Finitely-generated group such that all (non-trivial) normal subgroups have finite index implies all (non-trivial) subgroups have finite index?

Question

Let $G$ be a finitely generated group such that every non-trivial normal subgroup has finite index. Does it follow that every non-trivial subgroup of $G$ has finite index?

This question arose as a side novelty from another problem I was working on. I think it's interesting in its own right, but I cannot for the life of me prove it or find a counter-example. This would be cut-and-dry if I knew that every non-trivial subgroup contained a non-trivial normal subgroup, but I don't see how to get that. As far as I can tell, I don't have a guarantee the normal core isn't trivial.

Any help is appreciated.

Answer 1

Counterexample: Let $G$ be the infinite dihedral group, i.e. $$ G = \langle a,x : x^2=e, xax=a^{-1} \rangle. $$ Note $\langle a\rangle \cong \mathbb{Z}$ is a normal subgroup of index $2$. Let $N$ be a nontrivial normal subgroup of $G$. If $a^k\in N$ for any $k\neq 0$, then $N$ contains a subgroup of $\langle a \rangle$ of finite index, hence $N$ must have finite index in $G$.

Now suppose $xa^k \in N$ for some $k$ (note $k$ may now be $0$). Then as $N$ is normal, $N$ must contain $$ a(xa^k)a^{-1} = xa^{k-2}. $$ Then $N$ must contain $$ (xa^k)(xa^{k-2}) = a^{-2}, $$ and hence $N$ has finite index by the argument above. But using the relation $xax=a^{-1}$ (via $xa=a^{-1}x$), every nontrivial element of $G$ can be written as $a^k$ for $k\neq 0$ or $xa^k$ for any $k$.

So every nontrivial normal subgroup of $G$ has finite index. But the subgroup $\langle x \rangle \cong \mathbb{Z}/2$ does not have finite index.

Answer 2

As mentioned, groups for which every nontrivial normal subgroup has finite index are very common (if infinite, they're known as "just-infinite" and include simple groups and many more).

On the other hand, groups with all non-trivial subgroups of finite index are very rare: either $G$ is finite, or is isomorphic to $\mathbf{Z}$.

Indeed, suppose that such a group $G$ is infinite. Let $C$ be a nontrivial cyclic subgroup. The assumption implies that $C$ has finite index, hence is infinite. Thus $G$ has a finite index subgroup isomorphic to $\mathbf{Z}$; but the argument also shows that $G$ is torsion-free. Now it is known that a torsion-free group with an infinite cyclic subgroup of finite index is always infinite cyclic (general fact about 2-ended groups).

Answer 3

After some researching, I found this counterexample, but the details went over my head.

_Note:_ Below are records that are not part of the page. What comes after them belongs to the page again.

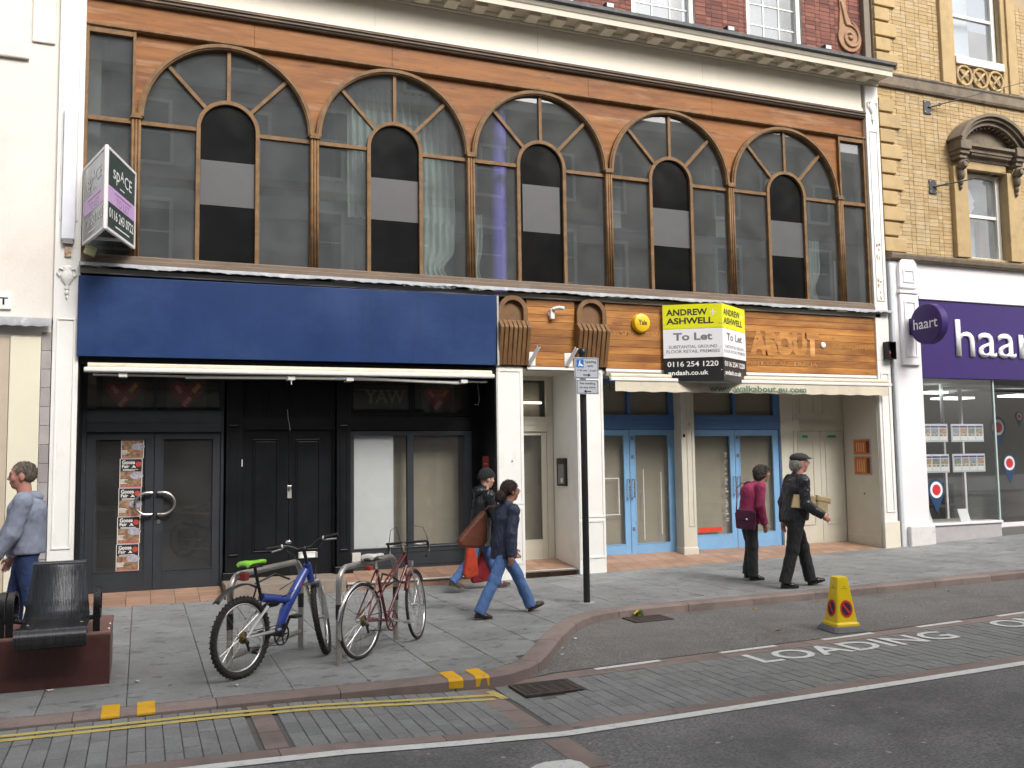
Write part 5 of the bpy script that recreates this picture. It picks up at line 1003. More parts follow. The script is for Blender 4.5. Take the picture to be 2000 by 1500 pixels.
st = E('street_plate', (-3.6, -.02, 3.59), 'white street name plate ending in ET at the left edge', 'sign'); bx(-4.2, -3.245, -.03, -.002, 3.59, 3.785).build('plate', pwhite, st, bevel=.004); text('lettering', 'STREET', mat('print black', (.02, .02, .022)), st, -3.80, 3.64, .52, .095, (0, -.031, 0), off=.02)

# ------------------------------------------------------------------ buildings across the street, seen only in the glass
def far_block(x0, x1, yf, h, m, lab, fl_h, seed, wm):
    r = E('opposite_building', ((x0+x1)/2, yf-2, 0), lab, 'building', 'buildings across the street'); rr = random.Random(seed)
    bx(x0, x1, yf-8, yf, -.3, h).build('wall', m, r); z = 4.2
    while z < h-1.2:
        bx(x0-.05, x1+.05, yf, yf+.25, z, z+.28).build('string_course', MATS['sooty stone'], r); nwin = int((x1-x0)/2.6)
        for i in range(nwin):
            xc = x0+(x1-x0)*(i+.5)/nwin; f = MB(); rect_frame(f, xc-.62, xc+.62, z+.75, z+fl_h-.35, yf, yf+.10, .12); fo = f.build('window', wm, r); bx(xc-.5, xc+.5, yf+.002, yf+.03, z+.87, z+fl_h-.47).build('pane', blackpanel, fo); bx(xc-.5, xc+.5, yf+.03, yf+.06, z+fl_h*.55, z+fl_h*.55+.05).build('glazing_bar', wm, fo)
        z += fl_h
    bx(x0-.05, x1+.05, yf, yf+.6, h-.4, h).build('cornice', MATS['cream paint'], r); bx(x0+.3, x1-.3, yf+.002, yf+.08, .3, 3.6).build('shop_glazing', blackpanel, r)
far_block(-26, -6.2, -19.0, 15.2, MATS['pale render'], 'pale rendered block reflected in the leftmost upper windows', 3.6, 1, wpaint)
far_block(-6, 9.0, -19.4, 16.4, stain(mat('grey stone front', (.50, .49, .46), .85, .12, 1.5, .2, 20), (.18, .17, .16), .5, .75, 1, .6), 'grey stone block reflected in the middle upper windows', 3.4, 2, wpaint)
far_block(9.2, 30, -19.0, 15.2, mat('brown brick front', (.32, .23, .17), .85, .2, 3, .2, 30), 'brown brick block reflected in the right-hand windows', 3.3, 3, wpaint)

# ------------------------------------------------------------------ letting boards
board_w = mat('board white', (.78, .78, .80), .4, .03, 3); board_y = mat('board yellow green', (.72, .72, .01), .4, .04, 3); board_k = mat('board black', (.018, .018, .02), .35, .06, 3); prk = mat('print black', (.02, .02, .022), .5, .05, 5); prg = mat('print grey', (.18, .18, .19), .5, .05, 5)
tb_ = E('letting_board', (6.84, -.05, 2.85), 'yellow, white and black V-shaped To Let board over the blue shop', 'letting board')
z0, z1 = 2.85, 4.09
def vpanel(a, b, side):
    a, b = Vector((a[0], a[1], 0)), Vector((b[0], b[1], 0)); d = (b-a).normalized(); L = (b-a).length; n_ = Vector((d.y, -d.x, 0))
    def sl(u0, u1, w0, w1, m, nm, t0=0., t1=.012, par=tb_):
        P = []
        for t in (t0, t1):
            for u, w in ((u0, w0), (u1, w0), (u1, w1), (u0, w1)): q = a+d*u-n_*t; P.append((q.x, q.y, w))
        return MB().add(P, [(0, 1, 2, 3), (7, 6, 5, 4), (0, 4, 5, 1), (1, 5, 6, 2), (2, 6, 7, 3), (3, 7, 4, 0)]).build(nm, m, par)
    zy, zk = z0+1.24*.685, z0+1.24*.305
    py = sl(0, L, zy, z1, board_y, 'yellow_panel'); pw = sl(0, L, zk, zy-.006, board_w, 'white_panel'); pk = sl(0, L, z0, zk-.006, board_k, 'black_panel')
    O = tuple(a); rt_ = tuple(d)
    def T(s, m, u, w, ww, hh, par, off=.012): text('lettering', s, m, par, L*u, w, L*ww, hh, O, rt_, (0, 0, 1), off)
    T('ANDREW', prk, .06, z0+.99+.07, .70, .105, py, .03); T('ASHWELL', prk, .06, z0+.99-.07, .80, .105, py, .03)
    for nm, u, w, uu, ww in (('h', .80, .104, .11, .012), ('v', .842, .06, .022, .10)): text('plus_mark', 'I', board_w, py, L*u, z0+.99+w, L*uu, ww, O, rt_, (0, 0, 1), .3)
    T('To Let', prg, .17, z0+.655, .66, .125, pw, .03); T('SUBSTANTIAL GROUND', prg, .09, z0+.53, .82, .05, pw); T('FLOOR RETAIL PREMISES', prg, .05, z0+.455, .90, .05, pw); T('0116 254 1220', pwhite, .06, z0+.235, .86, .085, pk, .015); T('andash.co.uk', pwhite, .07, z0+.10, .68, .075, pk, .025)
    for u, w in ((.03, .93), (.97, .93), (.03, .45), (.97, .55), (.03, .08), (.97, .17)):
        q = a+d*L*u+n_*.004; MB().ell((q.x, q.y, z0+w), (.009, .009, .009), 6, 4).build('screw', steel, tb_)
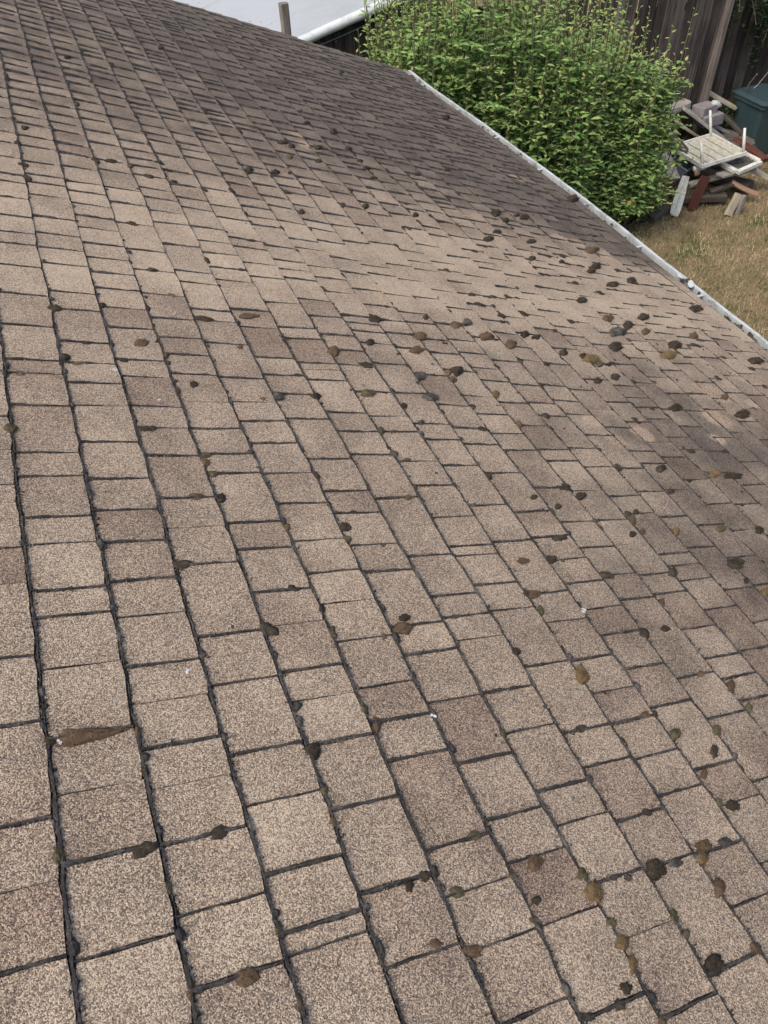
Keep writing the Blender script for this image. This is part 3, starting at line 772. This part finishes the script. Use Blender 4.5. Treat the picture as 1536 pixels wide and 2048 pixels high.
while x < sx1 - .05:
    w_ = random.uniform(.13, .16); H_ = zs(x + w_ / 2) - .10
    me = plank_mesh('board', H_, w_ - .006, .022, M['fence'], 6, .004, k, 1.0)
    Mx = Matrix(((0, 1, 0, x + w_ / 2), (0, 0, 1, SY + .03 + random.uniform(-.004, .004)), (1, 0, 0, 0), (0, 0, 0, 1)))
    b_ = link('board', mesh('board', [Vector((q.co.y, q.co.z, q.co.x)) for q in me.vertices], [tuple(f.vertices) for f in me.polygons], M['fence']), shed,
              Matrix.Translation((x + w_ / 2, SY + .03 + random.uniform(-.004, .004), 0)))
    x += w_; k += 1
mb = MB(); mb.add([(sx0 + .02, SY + .06, 0), (sx1 - .02, SY + .06, 0), (sx1 - .02, sy1 - .1, 0), (sx0 + .02, sy1 - .1, 0),
                   (sx0 + .02, SY + .06, zs(sx0) - .14), (sx1 - .02, SY + .06, zs(sx1) - .16), (sx1 - .02, sy1 - .1, zs(sx1) - .16), (sx0 + .02, sy1 - .1, zs(sx0) - .14)],
                  [(0, 1, 5, 4), (1, 2, 6, 5), (2, 3, 7, 6), (3, 0, 4, 7)])
mb.build('wall', M['fence'], shed)

def upright(name, x, y, z0, z1, w_, t_, m_, parent, seed, lean=0., leany=0.):
    me0 = plank_mesh(name, z1 - z0, w_, t_, m_, 7, .006, seed, random.Random(seed).uniform(.95, 1.02))
    V = [Vector((q.co.y, q.co.z, q.co.x)) for q in me0.vertices]; F = [tuple(f.vertices) for f in me0.polygons]
    bpy.data.meshes.remove(me0)
    Mx = Matrix.Translation((x, y, z0)) @ Matrix.Rotation(lean, 4, 'Y') @ Matrix.Rotation(leany, 4, 'X')
    return link(name, mesh(name, V, F, m_), parent, Mx)
pt = aty(566, 5, 8.62)
o = upright('fence_post', pt.x, 8.62, 0, pt.z, .10, .09, M['fence_light'], None, 91)
tag(o, 'lone grey wooden post standing in front of the white shed roof', 'post')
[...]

Consider the Thompson group $T$. It satisfy the hypothesis: in particular, it is simple, so satisfy the requirement (almost) vacuously. Then, $F\leq T$ where $F$ is another Thompson group. Now we have $F/F^{\prime}=\mathbb{Z}\times\mathbb{Z}$, so $F^{\prime}$ is a subgroup of $F$ without finite index. Hence $T$ have subgroup that is not finite index.

Answer 4

Another example is $G=PSL(n,Z)$, $n\ge 3$. The reason is the Margulis normal subgroups theorem. Then every nontrivial normal subgroup of $G$ has finite index, but $G$ has plenty of infinite index subgroups (say, solvable subgroups as well as free subgroups).